I know just enough about computers to be dangerous. But one thing I’ve learned the hard way is the meaning of the “delete” key. I’ve had the unhappy experience of spending a lot of time working on a document and then pressing that delete key accidentally. What happens to that document? It’s gone. Forgiveness is pressing the delete key. It is clearing the record of the one who has sinned against us.

Now that doesn’t mean the person never sinned. It just means you’re clearing the record so she no longer owes you for those sins. You’re promising never to hold it against that person again.

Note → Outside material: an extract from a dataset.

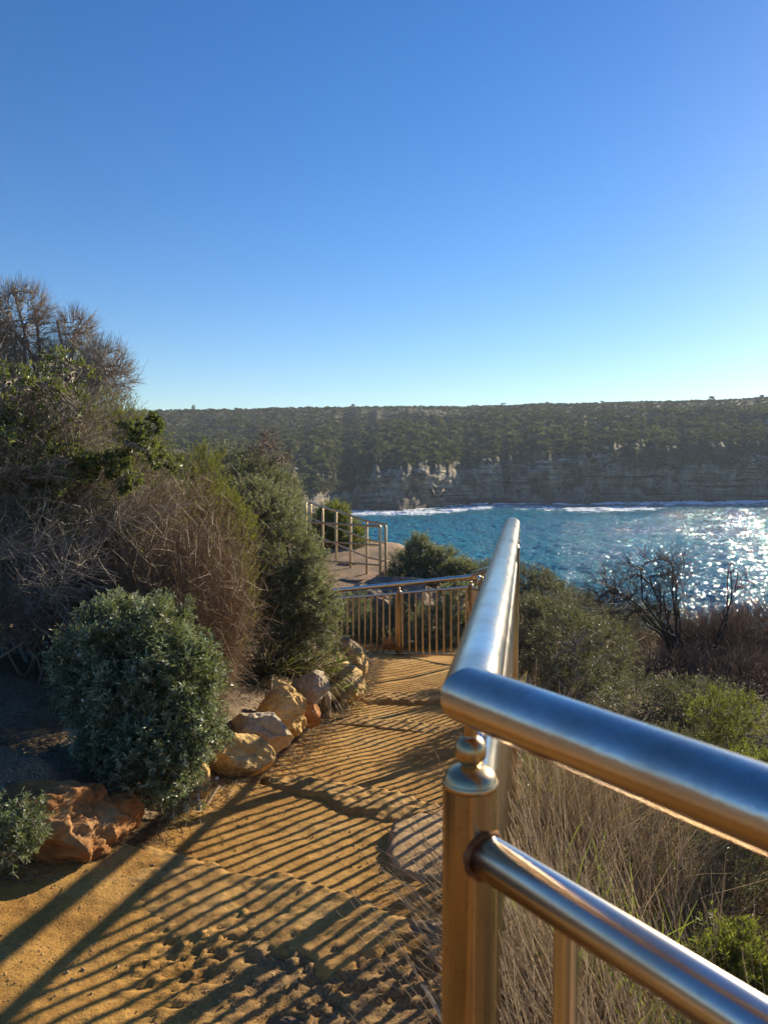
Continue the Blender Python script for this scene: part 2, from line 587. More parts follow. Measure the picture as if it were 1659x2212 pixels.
def ground_z(x, y, detail=True):
    x = np.asarray(x, float); y = np.asarray(y, float)
    fade = np.clip((6-y)/3, 0, 1)
    ys = y+.45*(x+.4)*fade*((x > -3) & (x < 3))
    wob = .05*vn(xyz(x*3, y*3, 3.3), 5)
    z = np.interp(ys+wob, ZT[:, 0], ZT[:, 1])
    xl = np.interp(y, XL[:, 0], XL[:, 1]); xr = np.interp(y, XR[:, 0], XR[:, 1])
    dl = np.maximum(xl-x, 0)
    z = z+.27*sst(.03, .34, dl)*sst(12, 9, y)+.13*np.minimum(dl, 14)*sst(.2, 1, dl)
    dr = np.maximum(x-xr, 0)
    z = z-.46*np.minimum(dr, 1.2)*sst(0, .5, dr)-.17*np.clip(dr-1.2, 0, 30)
    # the track itself is slightly dished
    mid = (xl+xr)/2; hw = (xr-xl)/2
    z = z-.035*np.clip(1-((x-mid)/hw)**2, 0, 1)*(y < 11)
    ye = np.interp(x, YE[:, 0], YE[:, 1])
    n = vn(xyz(x*.4, y*.4, 0), 9)
    z = z+.12*n*sst(10.5, 14, y)+.08*n*sst(.8, 2, np.maximum(dl, dr))
    z = z-2.2*np.clip(y-ye+1.5*n, 0, None)
    z = np.maximum(z, -22)
    if detail:
        far = np.clip(1-(y-4)/8, .15, 1)
        z = z+.012*fbm(xyz(x*4.5, y*4.5, 0), 4, 11)*(.4+.6*far)
        z = z+.0048*fbm(xyz(x*22, y*22, 0), 3, 12)*far
        # trampled, churned mud in the near hollow
        mud = sst(2.75, 2.45, ys)*sst(-.8, -.35, x+.25*vn(xyz(x*3, y*3, 6), 29))*sst(-.35, .25, vn(xyz(x*2.2, y*2.2, 4), 28)+.35)
        q = fbm(xyz(x*17+2*vn(xyz(x*6, y*6, 1), 3), y*17, 2), 4, 21)
        z = z-mud*(.016*sst(.0, .2, q)+.024*np.clip(fbm(xyz(x*22, y*22, 5), 4, 23, .7), -.2, .5)+.012*fbm(xyz(x*55, y*55, 5), 2, 25))
        rid = 1-np.abs(vn(xyz(x*9, y*9, 7), 24))*2
        z = z+mud*.007*np.clip(rid, 0, 1)
    return z


def gz(x, y): return float(ground_z(np.array([x]), np.array([y]), False)[0])


def hit(px, py):
    """point of the ground seen at photograph position"""
    lo = .8
    for Y in np.geomspace(.9, 60, 500):
        p = P(px, py, Y)
        if p[2] < gz(p[0], Y):
            a, b = lo, Y
            for _ in range(12):
                c = (a+b)/2
                q = P(px, py, c)
                if q[2] < gz(q[0], c): b = c
                else: a = c
            return P(px, py, b)
        lo = Y
    return P(px, py, 40)


def build_ground():
    ys = [1.5]
    while ys[-1] < 11: ys.append(ys[-1]+max(.009, .0052*ys[-1]))
    while ys[-1] < 30: ys.append(ys[-1]+.22)
    while ys[-1] < 110: ys.append(ys[-1]+2.2)
    yb = -np.concatenate([np.linspace(-1.4, 4, 55), np.linspace(4.4, 60, 40)])
    ys = np.concatenate([yb[::-1], ys])
    xf = np.arange(-2.3, 1.25, .0125)
    xl = -2.3-np.cumsum(np.geomspace(.03, 9, 62))
    xr = 1.25+np.cumsum(np.geomspace(.03, 9, 62))
    xs = np.concatenate([xl[::-1], xf, xr])
    X, Y = np.meshgrid(xs, ys)
    Z = ground_z(X, Y)
    xl_ = np.interp(Y, XL[:, 0], XL[:, 1]); xr_ = np.interp(Y, XR[:, 0], XR[:, 1])
    w = .10*fbm(xyz(X*5, Y*5, 0), 3, 40)
    t = .5*sst(-.05, .16, xl_-X+w)+.5*sst(-.02, .2, X-xr_+w)
    t = np.clip(t, 0, .5)
    t = np.maximum(t, sst(10.6, 12, Y)*sst(1.6, .6, X)*sst(-3, -2, X))
    t = np.maximum(t, sst(-4, -9, Z))
    t = np.maximum(t, .27*sst(2.7, 2.3, Y+.45*(X+.4))*sst(-.85, -.2, X+.3*fbm(xyz(X*4, Y*4, 0), 3, 45)))  # near hollow darkened: moist mud plus painted-in shade of plants, post and balusters
    t = np.where((Y > 12) & (t > .5), .55+.45*sst(-.25, .1, fbm(xyz(X*1.3, Y*1.3, 0), 4, 46)), t)
    mb = MB()
    mb.add(np.stack([X, Y, Z], -1), grid_faces(len(ys), len(xs)), t.ravel())
    o = mb.build('ground', M['ground'])
    # normals up
    return tag(o, kind='structure')


build_ground()

# sea ---------------------------------------------------------------
SEA = -16.0
SH = np.array([(-1500, 1300), (-300, 1230), (300, 1170), (600, 1125), (740, 1106), (800, 1103), (900, 1100), (1000, 1092), (1100, 1088.5), (1250, 1087), (1450, 1085.5), (1659, 1084), (2400, 1079), (5200, 1060)])


def shore_d(px):   # distance (world Y) of the far shore in direction px
    return -SEA*F/(np.interp(px, SH[:, 0], SH[:, 1])-1000)


def build_sea():
    px = np.concatenate([np.linspace(-1400, 680, 120), np.arange(682, 1780, 1.5), np.linspace(1790, 5200, 160)])
    u = (px-829.5)/F
    rows = np.concatenate([np.geomspace(14, 64, 40), np.geomspace(64.3, 350, 640), np.geomspace(355, 2200, 40)])
    U, Y = np.meshgrid(u, rows)
    PX = np.broadcast_to(px, Y.shape)
    X = U*Y
    d0 = shore_d(PX)
    gap = d0-Y
    n = fbm(xyz(X*.05, Y*.05, 0), 4, 60)
    n2 = fbm(xyz(X*.22, Y*.3, 0), 4, 66)
    t = .42*sst(12, 2, gap+8*n)
    streak = np.exp(-((Y-(d0-21-5*np.sin(X*.05)))/15.)**2)*sst(620, 800, PX)*sst(1200, 1020, PX)
    t = np.maximum(t, .47*streak*(1+.5*n+.8*n2))
    mid = np.exp(-((Y-(d0-34+6*np.sin(X*.06)))/17.)**2)*sst(1030, 1150, PX)*sst(1520, 1340, PX)
    t = np.maximum(t, .38*mid*(1+.6*n+1.2*n2))
    far = np.exp(-((Y-(d0-14))/8.)**2)*sst(1250, 1400, PX)
    t = np.maximum(t, .34*far*(1+.8*n+.9*n2))
    t = np.clip(t*1.35, 0, .8)*sst(60, 130, Y)
    w = xyz(X*.9+Y*.25, Y*1.1-X*.2, 0)
    ridge = lambda sc, sd: .5-np.abs(vn(w*sc, sd))
    Z = SEA+.35*vn(w*.05, 61)+.30*ridge(.15, 62)+.32*ridge(.33, 63)+.26*ridge(.75, 64)+.06*vn(w*1.7, 65)
    Z = Z+1.0*np.clip(t, 0, 1)*fbm(xyz(X*.12, Y*.3, 0), 3, 62)
    mb = MB()
    mb.add(np.stack([X, Y, Z], -1), grid_faces(len(rows), len(px)), t.ravel())
    tag(mb.build('sea', M['water']), kind='structure')


build_sea()

# far headland ------------------------------------------------------
CT = np.array([(-1500, 1120), (300, 1080), (600, 1066), (690, 1056), (740, 1046), (800, 1030), (850, 1012), (1000, 1003), (1090, 990), (1250, 977), (1400, 967), (1659, 969), (5200, 980)])
SKY = np.array([(-1500, 905), (0, 892), (270, 889), (500, 886), (700, 882), (1000, 879), (1200, 875), (1450, 869), (1659, 861), (2400, 850), (5200, 870)])
BK = 17.0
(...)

How can we expect the world to believe that God’s grace is so wonderful and His forgiveness is so available if we, who claim to have been forgiven, refuse to forgive others? Our lack of forgiveness steals our credibility. It’s no wonder that people aren’t knocking down the doors to get into our churches. They know us. They work with us. They live next to us. They listen to the way we talk about those who wounded others and who have wounded us. They hear the bitterness, anger, and resentment that come out when those names or those situations come up. They don’t see in us the grace and the forgiveness of God. As a result, they have no interest in what we are offering.

Without forgiveness, you and I are really not much different than the unbelieving world. I believe that when we begin to demonstrate biblical forgiveness, our message will finally become believable to our world.